Tuesday, July 5, 2011

Some Candy on the Landscape

Like gravity, the horizon line in Kansas is constant. It’s almost completely unburdened by object or event. Time becomes more and more static the longer you spend on the plains, moving at a speed that seems to acknowledge distance more than cover it. It becomes easier to mark time by what’s not happening as opposed to what is, and this becomes a lovely blurry way to see the day unfold. Breakfast through this terrain is easy to eat on the bike: carrots, instant oatmeal in a coffee cup, almonds, bananas.
So what structures there are on the horizon draw simple and ominous auras around themselves. They seem to bring news of what it means to stand.
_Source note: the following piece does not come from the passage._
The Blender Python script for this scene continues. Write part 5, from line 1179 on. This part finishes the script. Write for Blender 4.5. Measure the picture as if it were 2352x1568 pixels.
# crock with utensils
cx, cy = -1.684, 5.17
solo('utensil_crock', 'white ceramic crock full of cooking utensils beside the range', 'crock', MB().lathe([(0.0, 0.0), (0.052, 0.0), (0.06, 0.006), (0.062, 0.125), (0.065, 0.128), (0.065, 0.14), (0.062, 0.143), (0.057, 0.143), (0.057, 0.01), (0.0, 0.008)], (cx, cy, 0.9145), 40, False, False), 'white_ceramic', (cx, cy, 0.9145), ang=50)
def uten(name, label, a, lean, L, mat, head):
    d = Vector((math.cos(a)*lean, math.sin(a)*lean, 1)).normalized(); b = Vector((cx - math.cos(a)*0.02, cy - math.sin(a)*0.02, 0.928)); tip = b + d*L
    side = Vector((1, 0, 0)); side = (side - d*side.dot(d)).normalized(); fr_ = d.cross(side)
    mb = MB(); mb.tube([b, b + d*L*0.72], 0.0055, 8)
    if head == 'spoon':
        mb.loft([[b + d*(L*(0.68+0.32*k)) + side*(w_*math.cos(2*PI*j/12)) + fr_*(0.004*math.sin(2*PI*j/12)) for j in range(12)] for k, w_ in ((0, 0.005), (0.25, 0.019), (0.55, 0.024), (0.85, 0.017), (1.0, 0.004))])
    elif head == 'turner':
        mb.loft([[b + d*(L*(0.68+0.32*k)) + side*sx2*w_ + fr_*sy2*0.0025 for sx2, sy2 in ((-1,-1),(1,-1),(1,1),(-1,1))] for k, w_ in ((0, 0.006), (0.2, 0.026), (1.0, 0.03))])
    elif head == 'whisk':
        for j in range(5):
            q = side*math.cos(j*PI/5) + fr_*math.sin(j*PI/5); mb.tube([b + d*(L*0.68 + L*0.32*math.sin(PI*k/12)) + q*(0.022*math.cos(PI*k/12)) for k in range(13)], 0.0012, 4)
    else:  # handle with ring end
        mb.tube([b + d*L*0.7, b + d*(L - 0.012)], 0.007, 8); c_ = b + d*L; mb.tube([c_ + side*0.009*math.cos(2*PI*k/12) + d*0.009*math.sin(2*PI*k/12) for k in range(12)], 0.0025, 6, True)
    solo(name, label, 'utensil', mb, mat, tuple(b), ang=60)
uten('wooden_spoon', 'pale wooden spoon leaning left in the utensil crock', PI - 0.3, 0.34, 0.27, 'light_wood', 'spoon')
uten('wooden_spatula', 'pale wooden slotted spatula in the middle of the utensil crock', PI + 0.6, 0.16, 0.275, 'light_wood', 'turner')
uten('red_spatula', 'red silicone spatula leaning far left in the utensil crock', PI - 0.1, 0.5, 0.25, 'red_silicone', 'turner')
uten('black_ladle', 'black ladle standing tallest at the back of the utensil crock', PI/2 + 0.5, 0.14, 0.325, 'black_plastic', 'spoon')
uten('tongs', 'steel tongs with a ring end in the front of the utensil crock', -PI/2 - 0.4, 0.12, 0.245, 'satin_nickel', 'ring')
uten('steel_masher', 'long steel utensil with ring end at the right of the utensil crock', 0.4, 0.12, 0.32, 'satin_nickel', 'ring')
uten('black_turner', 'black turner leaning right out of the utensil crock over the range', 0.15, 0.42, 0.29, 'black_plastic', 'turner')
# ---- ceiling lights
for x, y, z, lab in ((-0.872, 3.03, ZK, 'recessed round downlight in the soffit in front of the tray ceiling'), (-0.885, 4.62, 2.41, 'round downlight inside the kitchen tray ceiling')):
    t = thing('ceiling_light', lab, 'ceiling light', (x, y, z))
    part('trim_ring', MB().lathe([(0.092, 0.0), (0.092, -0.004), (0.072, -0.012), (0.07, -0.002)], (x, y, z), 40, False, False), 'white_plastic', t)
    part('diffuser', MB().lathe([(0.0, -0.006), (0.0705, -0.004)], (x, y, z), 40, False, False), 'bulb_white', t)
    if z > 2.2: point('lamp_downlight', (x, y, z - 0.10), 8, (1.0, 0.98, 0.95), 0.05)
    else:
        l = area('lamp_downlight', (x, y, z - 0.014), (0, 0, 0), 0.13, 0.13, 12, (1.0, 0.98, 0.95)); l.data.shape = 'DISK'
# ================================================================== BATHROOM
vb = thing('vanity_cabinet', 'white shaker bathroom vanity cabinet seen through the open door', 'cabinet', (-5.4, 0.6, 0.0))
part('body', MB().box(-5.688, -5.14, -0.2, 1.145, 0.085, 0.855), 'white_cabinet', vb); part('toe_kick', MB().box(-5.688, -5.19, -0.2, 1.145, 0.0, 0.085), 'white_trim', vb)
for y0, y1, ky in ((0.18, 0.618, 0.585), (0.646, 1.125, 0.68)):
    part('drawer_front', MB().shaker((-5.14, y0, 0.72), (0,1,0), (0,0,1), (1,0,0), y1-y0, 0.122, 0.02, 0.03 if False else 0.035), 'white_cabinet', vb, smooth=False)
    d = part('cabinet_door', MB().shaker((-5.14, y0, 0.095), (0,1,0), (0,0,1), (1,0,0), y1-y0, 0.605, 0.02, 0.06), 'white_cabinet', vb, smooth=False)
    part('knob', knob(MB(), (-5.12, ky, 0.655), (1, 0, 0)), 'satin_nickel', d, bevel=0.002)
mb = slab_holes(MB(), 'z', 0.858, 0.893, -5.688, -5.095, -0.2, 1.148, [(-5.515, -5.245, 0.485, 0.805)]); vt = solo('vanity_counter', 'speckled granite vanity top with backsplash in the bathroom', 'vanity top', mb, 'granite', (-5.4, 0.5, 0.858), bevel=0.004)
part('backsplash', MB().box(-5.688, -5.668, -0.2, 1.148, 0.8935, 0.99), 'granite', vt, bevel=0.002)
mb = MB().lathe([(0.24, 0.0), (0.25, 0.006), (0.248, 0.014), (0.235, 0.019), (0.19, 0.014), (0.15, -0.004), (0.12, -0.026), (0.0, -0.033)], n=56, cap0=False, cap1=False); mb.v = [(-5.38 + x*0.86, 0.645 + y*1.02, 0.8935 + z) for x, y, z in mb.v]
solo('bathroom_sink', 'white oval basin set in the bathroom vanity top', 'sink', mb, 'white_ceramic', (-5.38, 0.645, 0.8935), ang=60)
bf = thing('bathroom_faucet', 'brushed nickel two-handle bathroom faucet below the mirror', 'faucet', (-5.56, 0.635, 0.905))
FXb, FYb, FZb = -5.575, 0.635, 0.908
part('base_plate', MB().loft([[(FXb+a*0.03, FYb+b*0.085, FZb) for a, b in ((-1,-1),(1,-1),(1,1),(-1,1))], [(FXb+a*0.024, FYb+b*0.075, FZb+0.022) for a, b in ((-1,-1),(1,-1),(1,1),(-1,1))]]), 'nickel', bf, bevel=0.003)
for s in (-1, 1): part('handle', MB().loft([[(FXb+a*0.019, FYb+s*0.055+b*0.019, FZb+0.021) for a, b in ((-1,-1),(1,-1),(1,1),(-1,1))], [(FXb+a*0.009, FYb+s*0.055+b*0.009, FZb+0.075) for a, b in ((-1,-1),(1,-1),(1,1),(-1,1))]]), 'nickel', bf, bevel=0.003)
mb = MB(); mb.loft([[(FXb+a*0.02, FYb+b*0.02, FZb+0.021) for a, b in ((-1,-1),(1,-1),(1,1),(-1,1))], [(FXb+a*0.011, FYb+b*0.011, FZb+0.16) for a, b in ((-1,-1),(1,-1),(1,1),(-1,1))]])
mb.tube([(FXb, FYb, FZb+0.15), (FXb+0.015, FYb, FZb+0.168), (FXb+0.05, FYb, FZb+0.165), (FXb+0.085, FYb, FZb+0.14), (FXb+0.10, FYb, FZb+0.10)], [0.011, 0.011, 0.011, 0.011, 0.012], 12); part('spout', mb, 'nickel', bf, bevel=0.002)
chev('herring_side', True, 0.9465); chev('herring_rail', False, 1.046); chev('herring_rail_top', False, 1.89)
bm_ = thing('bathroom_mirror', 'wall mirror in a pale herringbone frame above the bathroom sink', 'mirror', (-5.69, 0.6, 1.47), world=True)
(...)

Grain silos rise up like Emerald City on the horizon, one after the other, announcing the existence of each miniscule gathering of people into a town, incorporated or not, and not all of which have readily available running water.
That’s excepting the oil derricks, pumping lasciviously away at the ground forever. Big steel sexual reminder of an awaiting reality. Gilles Deleuze rescues breakfast: “reality and the renunciations it inspires within us only populate the margins….”
Just as cycling is a sort of renunciation, camping is a sort of renunciation, taking water and nothing else from a gas station is a sort of renunciation, and I have some sort of cupcake up my sleeve with respect to ideas about reality. And while I let them sift around, I populate the margins of the road. As do the cleanly dead and mysteriously placed:

Corn doesn’t cover the horizon. It is the horizon. It’s a depressing and interesting thing to see the serene, sordid source of high fructose corn syrup and ethanol stretched all around you. All I can think is vastness, ignorance, and plenty – here it all is, and I don’t know anything about it. I don’t know how corn is farmed, how it makes its way into half of everything you see in a grocery store. In this way I feel fully complicit as a citizen of this country.
Ashbery loves to talk about the horizon. So do I. I think of his words a lot while I’m riding. One passage from Flow Chart seems particularly applicable to the experience of entering Colorado from Kansas, experiencing the plains while thinking about the mountains up ahead:
"But I'm getting ahead of my story, we're talking about how you, a wanderer, like it, and how to escape. Oh my dear, I've tried that. But if it interests you you can browse through this catalog and, who knows, perhaps come up with a solution that will apply to your complicated case, just conceivably, or perhaps you know someone better informed in the higher echelons where the view is distant and severe, the ground blue as steel."